## Short exercise
Extract word for word the lines of the listing from its start to the line holding "YAW, PITCH, ROLL", both ends kept; pictures are not part of the copy.
Start
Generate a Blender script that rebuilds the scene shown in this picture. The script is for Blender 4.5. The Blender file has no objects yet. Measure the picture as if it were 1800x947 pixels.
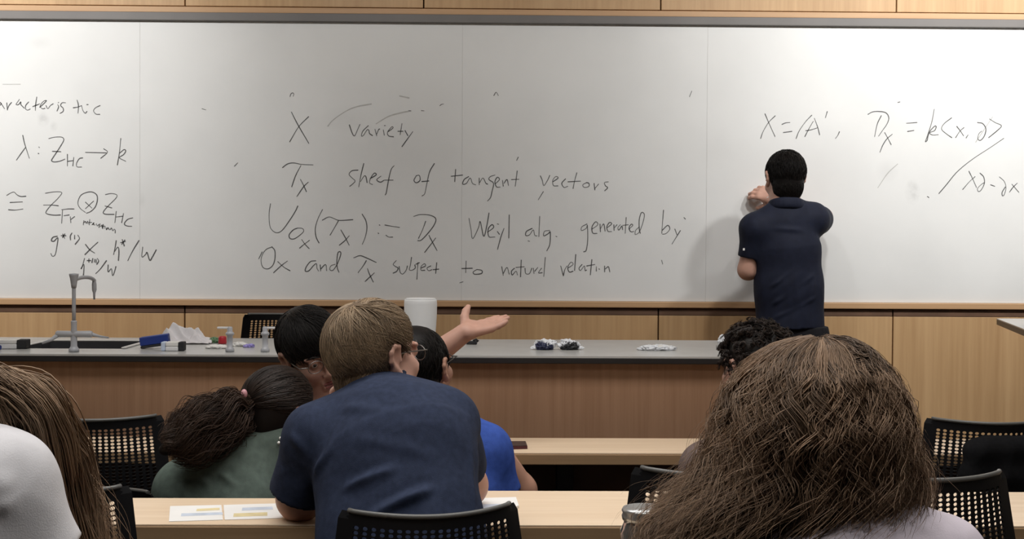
import bpy, bmesh, math, random
import numpy as np
from mathutils import Vector, Matrix, noise as mnoise

# ------------------------------------------------------------------ camera
SC = bpy.context.scene
COL = SC.collection
F, CX, CY = 2200.0, 900.0, 473.5
CAMZ = 1.27
YAW, PITCH, ROLL = 0.016835, 0.019762, 0.005797

def cam_axes():
    cy, sy = math.cos(YAW), math.sin(YAW)
    fwd = np.array([sy*math.cos(PITCH), cy*math.cos(PITCH), -math.sin(PITCH)])
    right = np.array([cy, -sy, 0.0]); up = np.cross(right, fwd)
    r = right*math.cos(ROLL) + up*math.sin(ROLL)
    u = -right*math.sin(ROLL) + up*math.cos(ROLL)
    return r, u, fwd
CR, CU, CF = cam_axes()
cam_data = bpy.data.cameras.new('camera')
cam = bpy.data.objects.new('camera', cam_data)
COL.objects.link(cam)
cam_data.sensor_fit = 'HORIZONTAL'; cam_data.sensor_width = 36.0
cam_data.lens = F*36.0/1800.0
cam_data.clip_start = 0.05; cam_data.clip_end = 60
cam.matrix_world = Matrix(((CR[0], CU[0], -CF[0], 0), (CR[1], CU[1], -CF[1], 0), (CR[2], CU[2], -CF[2], CAMZ), (0, 0, 0, 1)))
SC.camera = cam

# ------------------------------------------------------------------ light, exposure
SC.view_settings.view_transform = 'Standard'
SC.view_settings.look = 'None'
SC.view_settings.gamma = 1.0
SC.view_settings.use_curve_mapping = False
SC.view_settings.exposure = 1.35
SC.cycles.max_bounces = 6
SC.cycles.diffuse_bounces = 4
SC.cycles.glossy_bounces = 3
SC.cycles.transmission_bounces = 6
SC.cycles.caustics_reflective = False
SC.cycles.caustics_refractive = False
W = bpy.data.worlds.new('world'); SC.world = W; W.use_nodes = True
W.node_tree.nodes['Background'].inputs[0].default_value = (1.0, 0.96, 0.92, 1)
W.node_tree.nodes['Background'].inputs[1].default_value = 0.06

def aim(o, tgt):
    d = Vector(tgt) - o.location
    o.rotation_euler = d.to_track_quat('-Z', 'Y').to_euler()

def spot(x, y, z, tgt, power, angle=96, radius=0.07, col=(1, 0.985, 0.955)):
    l = bpy.data.lights.new('board_downlight', 'SPOT'); l.energy = power; l.color = col
    l.spot_size = math.radians(angle); l.spot_blend = 0.9; l.shadow_soft_size = radius
    o = bpy.data.objects.new('board_downlight', l); COL.objects.link(o); o.location = (x, y, z); aim(o, tgt)

def area(x, y, z, sx, sy, power, tgt=None, col=(1, 0.98, 0.95)):
    l = bpy.data.lights.new('ceiling_light', 'AREA'); l.shape = 'RECTANGLE'; l.size = sx; l.size_y = sy
    l.energy = power; l.color = col; l.spread = math.radians(122)
    o = bpy.data.objects.new('ceiling_light', l); COL.objects.link(o); o.location = (x, y, z)
    aim(o, tgt if tgt else (x, y+0.001, 0))

# downlights washing the board (dim gap in the middle), soft ceiling panels over the seats
spot(-3.0, 3.85, 2.94, (-3.0, 5.45, 1.8), 50)
spot(-2.0, 3.85, 2.94, (-2.2, 5.45, 1.8), 40)
spot(-0.75, 3.85, 2.94, (-0.7, 5.45, 1.6), 13)  # this spot and the next are weak fill, added to raise the board's centre
spot(0.45, 3.85, 2.94, (0.4, 5.45, 1.6), 9)
spot(1.3, 3.85, 2.94, (1.5, 5.45, 1.8), 26)
spot(2.1, 3.85, 2.94, (2.2, 5.45, 1.8), 44)
spot(2.95, 3.85, 2.94, (2.9, 5.45, 1.8), 40)
area(0.0, 3.0, 2.96, 3.6, 0.6, 13)
area(0.0, 1.3, 2.96, 3.6, 0.6, 11.5)

# ------------------------------------------------------------------ helpers
def ray(px, py):
    return CF + CR*((px-CX)/F) - CU*((py-CY)/F)
def at(px, py, Y):
    d = ray(px, py); t = Y/d[1]
    return np.array([d[0]*t, d[1]*t, CAMZ + d[2]*t])
def atz(px, py, Z):
    d = ray(px, py); t = (Z-CAMZ)/d[2]
    return np.array([d[0]*t, d[1]*t, Z])

def nrm(v):
    v = np.asarray(v, float); return v/np.linalg.norm(v)

def np_mesh(name, V, Q, smooth=True):
    V = np.ascontiguousarray(V, np.float32).reshape(-1, 3); Q = np.ascontiguousarray(Q, np.int32)
    me = bpy.data.meshes.new(name)
    me.vertices.add(len(V)); me.vertices.foreach_set('co', V.ravel())
    n, k = Q.shape
    me.loops.add(n*k); me.loops.foreach_set('vertex_index', Q.ravel())
    me.polygons.add(n)
    me.polygons.foreach_set('loop_start', np.arange(0, n*k, k, dtype=np.int32))
    me.polygons.foreach_set('loop_total', np.full(n, k, np.int32))
    me.update(calc_edges=True); me.validate()
    if smooth: me.polygons.foreach_set('use_smooth', np.ones(len(me.polygons), bool))
    return me

def link(name, me, m=None, parent=None, loc=None):
    o = bpy.data.objects.new(name, me); COL.objects.link(o)
    if m is not None:
        me.materials.clear(); me.materials.append(m)
    if loc is not None: o.location = loc
    if parent is not None:
        o.parent = parent
        o.matrix_parent_inverse = Matrix.Translation(parent.location).inverted() if parent.parent is None and parent.type == 'EMPTY' and parent.rotation_euler.to_matrix().is_identity else Matrix.Identity(4)
    return o

def tag(o, label=None, cat=None, group=None, kind=None):
    if label: o['label'] = label
    if cat: o['category'] = cat
    if group: o['group'] = group
    if kind: o['kind'] = kind
    return o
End
## The solution
Generate a Blender script that rebuilds the scene shown in this picture. The script is for Blender 4.5. The Blender file has no objects yet. Measure the picture as if it were 1800x947 pixels.
import bpy, bmesh, math, random
import numpy as np
from mathutils import Vector, Matrix, noise as mnoise

# ------------------------------------------------------------------ camera
SC = bpy.context.scene
COL = SC.collection
F, CX, CY = 2200.0, 900.0, 473.5
CAMZ = 1.27
YAW, PITCH, ROLL = 0.016835, 0.019762, 0.005797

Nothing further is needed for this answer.